- Work to be completed:
Leave out the images and repeat the listing below without a single change.

- Available data:

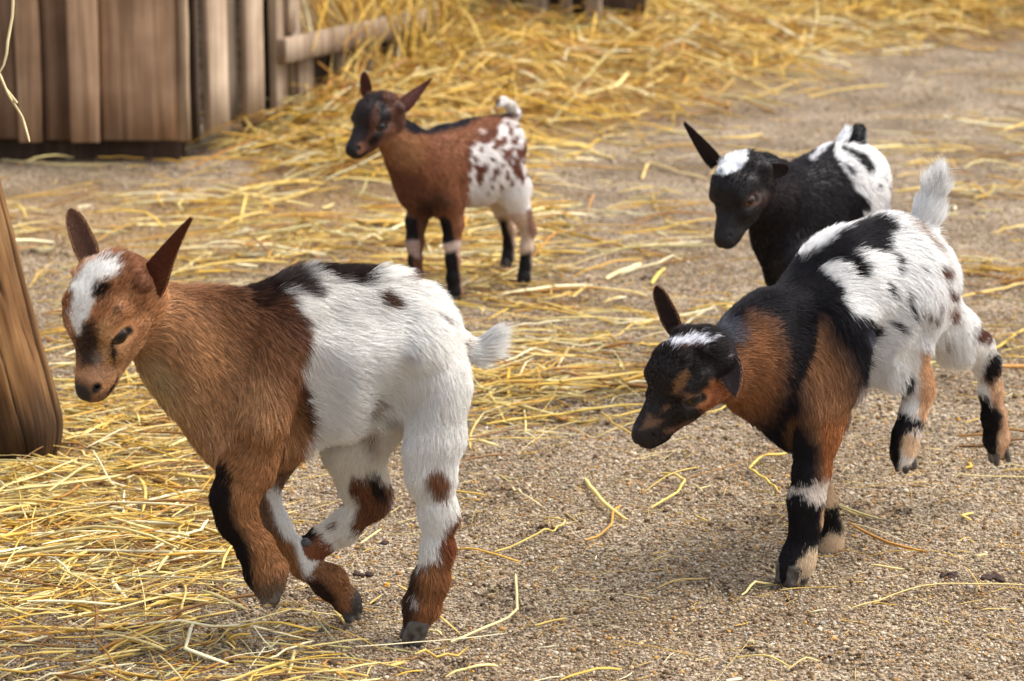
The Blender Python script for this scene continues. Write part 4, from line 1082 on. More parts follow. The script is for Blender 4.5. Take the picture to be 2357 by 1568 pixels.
# --- kid 1: brown front, white rump, stepping at the lower left
g1 = Goat((955, 1478), .030, 14, 'brown goat kid with white hindquarters and white blaze, stepping left, front hooves lifted',
    aff=((0, .7295, 424.3), (94.3, .3608, 452.5)), legk=.9, ridge=.62, hairw=.00015, darkhair=.26, sat=.90, earrim=(168, 128, 92),
    base={'*': (190, 130, 80), 'head': (170, 106, 58), 'ear': (120, 68, 38), 'tail': WHT, 'nh': WHT, 'fh': (228, 218, 200), 'nf': (160, 100, 52), 'ff': (124, 84, 58), 'buttock': WHT},
    patches=[
        ('body neck', 'p', [(560, 250), (760, 330), (1010, 380), (1010, 600), (1000, 760), (900, 800), (860, 640), (740, 520), (600, 400), (500, 300)], (128, 76, 42), 40, .9),
        ('body neck', 'p', [(700, 300), (900, 280), (1010, 400), (1000, 560), (960, 560), (900, 460), (800, 400), (700, 380)], (84, 46, 28), 24, .9),
        ('body', 'p', [(920, 600), (1010, 680), (1010, 780), (985, 790), (950, 700)], (70, 38, 24), 12, .9),
        ('body neck', 'p', [(430, 560), (520, 560), (640, 700), (660, 880), (560, 840), (440, 640)], (190, 142, 92), 34, .8),
        ('neck', 'p', [(430, 560), (500, 540), (560, 640), (540, 720), (460, 640)], (196, 160, 106), 20, .8),
        ('body', 'p', [(700, 880), (980, 820), (960, 900), (800, 960), (640, 960)], (150, 92, 50), 24, .7),
        # white saddle and rump
        ('body', 'p', [(880, 320), (925, 360), (955, 410), (985, 470), (975, 540), (950, 600), (975, 660), (1002, 740), (1000, 790), (960, 850), (1000, 1000), (1700, 1000), (1700, 100), (1150, 130), (1120, 160), (940, 200)], WHT, 4),
        ('body', 'p', [(690, 200), (790, 200), (800, 330), (715, 360)], (190, 184, 180), 9, .8),
        ('body', 'p', [(985, 120), (1150, 120), (1200, 235), (1215, 300), (1160, 326), (1060, 312), (1005, 296), (975, 250)], (50, 32, 26), 6),
        ('body', 'p', [(770, 200), (960, 160), (950, 250), (1030, 335), (1000, 362), (940, 345), (880, 372), (800, 395), (740, 385)], (50, 31, 25), 8, .97),
        ('body', 'e', (1228, 366, 50, 22, 28), (76, 44, 30), .5), ('body', 'e', (1195, 700, 36, 15, -35), (150, 108, 74), .8),
        ('body', 'e', (1395, 425, 26, 10, 60), (96, 64, 46), .6), ('body', 'e', (1290, 545, 26, 14, 0), (196, 188, 184), .8),
        ('body', 'e', (1300, 318, 26, 8, 20), (110, 84, 70), .7), ('body', 'e', (1245, 745, 40, 16, 20), (150, 128, 104), .9, .7),
        ('tail', 'e', (1540, 485, 26, 22, 0), (160, 160, 166), .8, .7), ('tail', 'e', (1472, 505, 14, 40, -15), (150, 118, 90), .8),
        # near front leg
        ('nf', 'p', [(600, 880), (720, 880), (745, 960), (730, 1020), (770, 1120), (800, 1180), (815, 1290), (790, 1360), (700, 1340)], (40, 26, 20), 10),
        ('nf', 'p', [(800, 1270), (920, 1230), (920, 1360), (800, 1360)], (86, 74, 64), 14, .8),
        # far front leg
        ('ff', 'p', [(830, 960), (880, 960), (925, 1060), (1005, 1125), (1010, 1190), (960, 1260), (940, 1180), (880, 1080)], WHT, 5),
        ('ff', 'p', [(860, 1100), (930, 1140), (955, 1230), (1000, 1260), (960, 1290), (860, 1220)], (150, 92, 46), 8),
        ('ff', 'p', [(1010, 1190), (1100, 1200), (1180, 1300), (1150, 1400), (1060, 1380), (970, 1260)], (140, 84, 42), 5),
        ('ff', 'p', [(960, 1250), (1010, 1240), (1060, 1300), (1090, 1380), (1040, 1370)], (40, 26, 22), 10, .9), ('ff', 'e', (1135, 1320, 26, 70, 10), (60, 54, 50), .6),
        # near hind leg
        ('nh', 'e', (1385, 950, 36, 50, -10), (120, 70, 40), .5), ('nh', 'p', [(1420, 1060), (1470, 1040), (1470, 1220), (1330, 1260), (1380, 1190), (1390, 1110)], (124, 60, 28), 6),
        ('nh', 'p', [(1250, 1220), (1330, 1212), (1400, 1190), (1480, 1190), (1480, 1500), (1200, 1500)], (146, 86, 42), 6),
        ('nh', 'p', [(1290, 1215), (1330, 1215), (1330, 1290), (1310, 1420), (1230, 1460), (1240, 1370)], (56, 36, 28), 12, .9), ('nh', 'e', (1313, 1320, 9, 20, 10), (190, 180, 170), .5),
        # far hind leg
        ('fh body', 'p', [(1130, 780), (1200, 770), (1195, 860), (1160, 850)], (140, 100, 70), 12, .6),
        ('fh', 'p', [(1110, 920), (1170, 930), (1240, 960), (1230, 1040), (1130, 1110), (1105, 1100), (1130, 1010), (1100, 965)], (112, 62, 34), 6), ('fh', 'e', (1190, 960, 22, 50, -25), (50, 34, 28), .6),
        ('fh', 'p', [(920, 1070), (985, 1085), (1055, 1150), (1070, 1210), (920, 1230)], (128, 66, 34), 6), ('fh', 'e', (962, 1105, 36, 28, 20), (34, 24, 20), .5),
        ('fh', 'e', (1050, 1082, 14, 10, 0), (120, 70, 44), .6), ('fh', 'e', (1078, 1010, 14, 10, -50), (150, 146, 146), .7),
        # head
        ('head ear', 'eZ', (620, 430, 210, 130, 20), (110, 58, 28), .8, .9),
        ('head', 'eZ', (500, 1060, 190, 200, 0), (182, 124, 74), .9, .8),
        ('head', 'pZ', [(370, 770), (440, 790), (450, 1000), (420, 1100), (370, 1080), (350, 900)], (196, 138, 80), 12, .9),
        ('head', 'pZ', [(240, 800), (330, 790), (375, 900), (390, 1060), (340, 1100), (240, 1080), (200, 920)], (48, 32, 26), 10, .95),
        ('head', 'eZ', (370, 1040, 40, 50, 0), (150, 130, 118), 1.2, .35),
        ('head', 'eZ', (380, 600, 70, 48, -40), (44, 28, 22), .6), ('head', 'eZ', (490, 722, 42, 44, 0), (84, 50, 32), .9, .6),
        ('head', 'pZ', [(300, 440), (380, 385), (500, 405), (510, 480), (450, 520), (350, 552), (318, 610), (345, 680), (300, 770), (262, 800), (250, 885), (212, 870), (190, 760), (165, 700), (185, 600), (230, 520)], WHT, 3.5),
        ('head', 'pZ', [(432, 900), (470, 920), (488, 1010), (474, 1100), (446, 1020)], (30, 18, 14), 4),
        ('head', 'eZ', (360, 1130, 110, 50, -10), (186, 130, 92), .8, .8), ('head', 'h', (.078, 0, -.022, .0125), (44, 32, 28), .6), ('head', 'eZ', (420, 1270, 80, 36, -35), (70, 40, 28), .7, .8),
        ('head', 'eZ', (175, 640, 26, 110, 5), (140, 80, 40), .6),
    ],
    ears=[dict(a=((324, 684, .066), (421, 499, .090), 49, (.50, .80, .1)), k=dict(cup=.9, prof=(.92, .98, .86, .58, .37, .22, .07), bend=(-.06, .06, 0)), out=(88, 46, 28), inn=(176, 132, 96)),
          dict(a=((212, 612, .020), (164, 486, .015), 33, (.25, -.9, .10)), k=dict(cup=.75, tipround=1.0, bend=(.0, -.06, 0)), out=(104, 74, 58), inn=(96, 68, 54))])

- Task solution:
The Blender Python script for this scene continues. Write part 4, from line 1082 on. More parts follow. The script is for Blender 4.5. Take the picture to be 2357 by 1568 pixels.
# --- kid 1: brown front, white rump, stepping at the lower left
g1 = Goat((955, 1478), .030, 14, 'brown goat kid with white hindquarters and white blaze, stepping left, front hooves lifted',
    aff=((0, .7295, 424.3), (94.3, .3608, 452.5)), legk=.9, ridge=.62, hairw=.00015, darkhair=.26, sat=.90, earrim=(168, 128, 92),
    base={'*': (190, 130, 80), 'head': (170, 106, 58), 'ear': (120, 68, 38), 'tail': WHT, 'nh': WHT, 'fh': (228, 218, 200), 'nf': (160, 100, 52), 'ff': (124, 84, 58), 'buttock': WHT},
    patches=[
        ('body neck', 'p', [(560, 250), (760, 330), (1010, 380), (1010, 600), (1000, 760), (900, 800), (860, 640), (740, 520), (600, 400), (500, 300)], (128, 76, 42), 40, .9),
        ('body neck', 'p', [(700, 300), (900, 280), (1010, 400), (1000, 560), (960, 560), (900, 460), (800, 400), (700, 380)], (84, 46, 28), 24, .9),
        ('body', 'p', [(920, 600), (1010, 680), (1010, 780), (985, 790), (950, 700)], (70, 38, 24), 12, .9),
        ('body neck', 'p', [(430, 560), (520, 560), (640, 700), (660, 880), (560, 840), (440, 640)], (190, 142, 92), 34, .8),
        ('neck', 'p', [(430, 560), (500, 540), (560, 640), (540, 720), (460, 640)], (196, 160, 106), 20, .8),
        ('body', 'p', [(700, 880), (980, 820), (960, 900), (800, 960), (640, 960)], (150, 92, 50), 24, .7),
        # white saddle and rump
        ('body', 'p', [(880, 320), (925, 360), (955, 410), (985, 470), (975, 540), (950, 600), (975, 660), (1002, 740), (1000, 790), (960, 850), (1000, 1000), (1700, 1000), (1700, 100), (1150, 130), (1120, 160), (940, 200)], WHT, 4),
        ('body', 'p', [(690, 200), (790, 200), (800, 330), (715, 360)], (190, 184, 180), 9, .8),
        ('body', 'p', [(985, 120), (1150, 120), (1200, 235), (1215, 300), (1160, 326), (1060, 312), (1005, 296), (975, 250)], (50, 32, 26), 6),
        ('body', 'p', [(770, 200), (960, 160), (950, 250), (1030, 335), (1000, 362), (940, 345), (880, 372), (800, 395), (740, 385)], (50, 31, 25), 8, .97),
        ('body', 'e', (1228, 366, 50, 22, 28), (76, 44, 30), .5), ('body', 'e', (1195, 700, 36, 15, -35), (150, 108, 74), .8),
        ('body', 'e', (1395, 425, 26, 10, 60), (96, 64, 46), .6), ('body', 'e', (1290, 545, 26, 14, 0), (196, 188, 184), .8),
        ('body', 'e', (1300, 318, 26, 8, 20), (110, 84, 70), .7), ('body', 'e', (1245, 745, 40, 16, 20), (150, 128, 104), .9, .7),
        ('tail', 'e', (1540, 485, 26, 22, 0), (160, 160, 166), .8, .7), ('tail', 'e', (1472, 505, 14, 40, -15), (150, 118, 90), .8),
        # near front leg
        ('nf', 'p', [(600, 880), (720, 880), (745, 960), (730, 1020), (770, 1120), (800, 1180), (815, 1290), (790, 1360), (700, 1340)], (40, 26, 20), 10),
        ('nf', 'p', [(800, 1270), (920, 1230), (920, 1360), (800, 1360)], (86, 74, 64), 14, .8),
        # far front leg
        ('ff', 'p', [(830, 960), (880, 960), (925, 1060), (1005, 1125), (1010, 1190), (960, 1260), (940, 1180), (880, 1080)], WHT, 5),
        ('ff', 'p', [(860, 1100), (930, 1140), (955, 1230), (1000, 1260), (960, 1290), (860, 1220)], (150, 92, 46), 8),
        ('ff', 'p', [(1010, 1190), (1100, 1200), (1180, 1300), (1150, 1400), (1060, 1380), (970, 1260)], (140, 84, 42), 5),
        ('ff', 'p', [(960, 1250), (1010, 1240), (1060, 1300), (1090, 1380), (1040, 1370)], (40, 26, 22), 10, .9), ('ff', 'e', (1135, 1320, 26, 70, 10), (60, 54, 50), .6),
        # near hind leg
        ('nh', 'e', (1385, 950, 36, 50, -10), (120, 70, 40), .5), ('nh', 'p', [(1420, 1060), (1470, 1040), (1470, 1220), (1330, 1260), (1380, 1190), (1390, 1110)], (124, 60, 28), 6),
        ('nh', 'p', [(1250, 1220), (1330, 1212), (1400, 1190), (1480, 1190), (1480, 1500), (1200, 1500)], (146, 86, 42), 6),
        ('nh', 'p', [(1290, 1215), (1330, 1215), (1330, 1290), (1310, 1420), (1230, 1460), (1240, 1370)], (56, 36, 28), 12, .9), ('nh', 'e', (1313, 1320, 9, 20, 10), (190, 180, 170), .5),
        # far hind leg
        ('fh body', 'p', [(1130, 780), (1200, 770), (1195, 860), (1160, 850)], (140, 100, 70), 12, .6),
        ('fh', 'p', [(1110, 920), (1170, 930), (1240, 960), (1230, 1040), (1130, 1110), (1105, 1100), (1130, 1010), (1100, 965)], (112, 62, 34), 6), ('fh', 'e', (1190, 960, 22, 50, -25), (50, 34, 28), .6),
        ('fh', 'p', [(920, 1070), (985, 1085), (1055, 1150), (1070, 1210), (920, 1230)], (128, 66, 34), 6), ('fh', 'e', (962, 1105, 36, 28, 20), (34, 24, 20), .5),
        ('fh', 'e', (1050, 1082, 14, 10, 0), (120, 70, 44), .6), ('fh', 'e', (1078, 1010, 14, 10, -50), (150, 146, 146), .7),
        # head
        ('head ear', 'eZ', (620, 430, 210, 130, 20), (110, 58, 28), .8, .9),
        ('head', 'eZ', (500, 1060, 190, 200, 0), (182, 124, 74), .9, .8),
        ('head', 'pZ', [(370, 770), (440, 790), (450, 1000), (420, 1100), (370, 1080), (350, 900)], (196, 138, 80), 12, .9),
        ('head', 'pZ', [(240, 800), (330, 790), (375, 900), (390, 1060), (340, 1100), (240, 1080), (200, 920)], (48, 32, 26), 10, .95),
        ('head', 'eZ', (370, 1040, 40, 50, 0), (150, 130, 118), 1.2, .35),
        ('head', 'eZ', (380, 600, 70, 48, -40), (44, 28, 22), .6), ('head', 'eZ', (490, 722, 42, 44, 0), (84, 50, 32), .9, .6),
        ('head', 'pZ', [(300, 440), (380, 385), (500, 405), (510, 480), (450, 520), (350, 552), (318, 610), (345, 680), (300, 770), (262, 800), (250, 885), (212, 870), (190, 760), (165, 700), (185, 600), (230, 520)], WHT, 3.5),
        ('head', 'pZ', [(432, 900), (470, 920), (488, 1010), (474, 1100), (446, 1020)], (30, 18, 14), 4),
        ('head', 'eZ', (360, 1130, 110, 50, -10), (186, 130, 92), .8, .8), ('head', 'h', (.078, 0, -.022, .0125), (44, 32, 28), .6), ('head', 'eZ', (420, 1270, 80, 36, -35), (70, 40, 28), .7, .8),
        ('head', 'eZ', (175, 640, 26, 110, 5), (140, 80, 40), .6),
    ],
    ears=[dict(a=((324, 684, .066), (421, 499, .090), 49, (.50, .80, .1)), k=dict(cup=.9, prof=(.92, .98, .86, .58, .37, .22, .07), bend=(-.06, .06, 0)), out=(88, 46, 28), inn=(176, 132, 96)),
          dict(a=((212, 612, .020), (164, 486, .015), 33, (.25, -.9, .10)), k=dict(cup=.75, tipround=1.0, bend=(.0, -.06, 0)), out=(104, 74, 58), inn=(96, 68, 54))])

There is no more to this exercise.